社説/水素社会実現の条件 官民で低コスト化の方策を探れ

(2021/4/5 05:00)

2050年のカーボンニュートラル実現に、水素の大量導入が必要であるのは論をまたない。しかし、実現にはコストの壁が待ち受ける。官民一体となり、水素で世界をリードする体制を早期に作り上げたい。

政府は水素導入量目標を、30年に現状比300倍の300万トンに設定した。コストは1ノルマル立方メートルあたり30円。現状の水素販売価格は同100円程度。大幅な低減が必要だ。

トヨタ自動車と岩谷産業などが共同代表を務め約200社・団体で構成する「水素バリューチェーン推進協議会」は、水素社会実現への提言をまとめた。

提言では、水素の需要拡大と供給コスト削減、両面の必要性を指摘。「当面は生産段階でCO2排出量が多い水素も支援対象とすべき」と訴えた。さらに水素を燃料に発電した電力を「カーボンフリー電力と明確に位置付ける」ことを求めた。

電力、産業、運輸での需要拡大が重要だ。CO2排出量の多い電力や鉄鋼で、水素を発電の燃料に使用し、製造プロセスで水素を活用すれば、その効果は大きい。運輸では燃料電池車(FCV)普及と水素ステーション整備の加速が必要になる。

安価な水素の調達は、電気代や原料などインフラコストの安い海外で水素を製造し、輸入するのが有力な選択肢となる。

豪州の褐炭(低品位の石炭)から水素を製造し液化した水素を専用運搬船で日本へ輸送する、国際的な水素サプライチェーン実証実験が9月にも始まる。水素はCO2の回収・貯留(CCS)技術でCO2フリーにする。川崎重工業やJパワー、岩谷産業などが参画、輸送コストや安全性などを検証する。取り組みの行方に注目したい。

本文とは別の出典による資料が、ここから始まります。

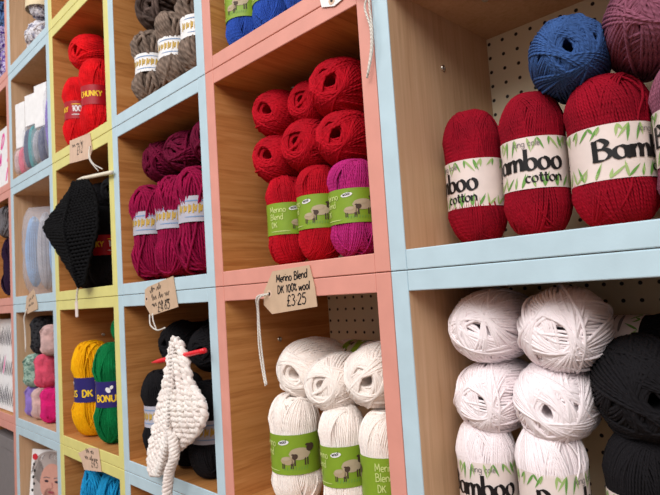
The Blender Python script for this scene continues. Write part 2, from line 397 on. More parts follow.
def bamboo_design(mb, L, rad, h):
    rng = random.Random(5); C = 2 * pi * rad
    m = L(1)
    for k in range(40):                                   # sprays of bamboo leaves along both edges
        u = -C / 2 + C * (k + rng.random() * .8) / 40
        up = k % 2; v = h / 2 - .0008 if up else -h / 2 + .0008
        for q in range(2):
            ang = (R_(rng.uniform(-135, -50)) if up else R_(rng.uniform(40, 130))); ln = rng.uniform(.007, .0175)
            pts = [(u + cos(ang) * ln * t / 8, max(-h / 2 + .0006, min(h / 2 - .0006, v + sin(ang) * ln * t / 8))) for t in range(9)]
            ribbon(mb, pts, .0023, LEAF if rng.random() < .6 else LEAF2, m, taper=True)
    x = .0120
    w = text_w('Bamboo', x * 1.05)
    write(mb, 'Bamboo', -w / 2, -.0075, x, .0036, INK, L(2), nib=R_(20), stretch=1.05)
    write(mb, 'cotton', .004, -.0195, .0062, .0018, INK, L(2), nib=R_(35), stretch=1.1)
    write(mb, 'king cole', -.006, .0165, .0038, .0006, GREYINK, L(2))
    for c in (-1, 1):
        blob(mb, c * C / 2 * .82, .006, .012, .0018, GREYINK, L(2)); blob(mb, c * C / 2 * .82, -.002, .014, .0009, GREYINK, L(2)); blob(mb, c * C / 2 * .82, -.006, .012, .0009, GREYINK, L(2))

def sheep(mb, u, v, s, L, body, dark):
    blob(mb, u, v, .0085 * s, .0045 * s, body, L(1)); blob(mb, u + .0085 * s, v + .004 * s, .0035 * s, .0028 * s, dark, L(2), rot=.5)
    blob(mb, u + .0062 * s, v + .0062 * s, .0018 * s, .0009 * s, dark, L(2)); blob(mb, u - .002 * s, v + .002 * s, .005 * s, .002 * s, WOOLL, L(2))
    for q in (-.006, -.004, .004, .006): ribbon(mb, [(u + q * s, v - .003 * s), (u + q * s, v - .0085 * s)], .0012 * s, dark, L(1))
def merino_design(mb, L, rad, h):
    for rep in (0, 1):
        o = rep * pi * rad
        def M(k): 
            f = L(k); return lambda u, v: f(u + o, v)
        write(mb, 'Merino', -.036, .0095, .0052, .0011, PALE, M(2)); write(mb, 'Blend', -.036, -.0012, .0052, .0011, PALE, M(2))
        write(mb, 'DK', -.034, -.0125, .0046, .0012, PALE, M(2))
        blob(mb, -.02, -.0185, .016, .0006, PALE, M(2))
        blob(mb, .002, .0145, .0075, .0028, WHITEP, M(1), rot=.15); write(mb, 'wool', -.003, .0132, .0026, .0006, INK, M(3), slope=.15)
        sheep(mb, .0065, -.0065, 1.1, M, WOOL, WOOLD); sheep(mb, .022, .001, 1.6, M, WOOLL, WOOLD)
        for k in range(9): ribbon(mb, [(.002 + k * .0035, -.0175), (.003 + k * .0035, -.014)], .0008, LEAF2, M(1))
def chunky_design(mb, L, rad, h):
    for o in (0, pi * rad):
        def M(k):
            f = L(k); return lambda u, v: f(u + o, v)
        u = write(mb, 'CHUNKY', -.052, -.004, .0078, .0024, GOLDINK, M(1)); write(mb, '100', .011, -.004, .0085, .0026, WHITEP, M(1))
        blob(mb, .02, .0135, .012, .001, GOLDINK, M(1)); blob(mb, .022, -.0125, .014, .001, WHITEP, M(1))
def bonus_design(mb, L, rad, h):
    for o in (0, pi * rad):
        def M(k):
            f = L(k); return lambda u, v: f(u + o, v)
        write(mb, 'BONUS', -.045, -.014, .0082, .0024, GOLDINK, M(1)); write(mb, 'DK', .012, -.014, .0085, .0026, GOLDINK, M(1))
        blob(mb, -.02, .009, .004, .006, WHITEP, M(1), rot=.5); blob(mb, -.014, .014, .003, .004, WHITEP, M(1), rot=-.4)
        ribbon(mb, [(.036, -.022), (.036, .022)], .003, GOLDINK, M(1))
def soft_design(mb, L, rad, h):
    rng = random.Random(6)
    for o in (0, pi * rad):
        def M(k):
            f = L(k); return lambda u, v: f(u + o, v)
        u = -.04
        while u < .03:
            w = rng.uniform(.004, .009); hh = rng.uniform(.005, .0085)
            ribbon(mb, spline([(u, -hh), (u + w * .25, hh), (u + w * .6, -hh * .6), (u + w, hh * .8)], .0012), .0026, OCHRE, M(1)); u += w + .0035
        blob(mb, -.006, .0135, .03, .0012, BLUEINK, M(1)); blob(mb, -.004, -.0135, .024, .001, BLUEINK, M(1))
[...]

エネルギー安全保障面では、国内で一定の水素を製造するのも重要だ。再生可能エネルギーを活用したCO2フリーの水素製造も福島県で実証が進むが、課題のコストダウンで技術革新が求められる。民間企業の努力が大前提だが、国も技術開発支援や導入しやすい環境を整える規制緩和など、思い切った措置を断行してもらいたい。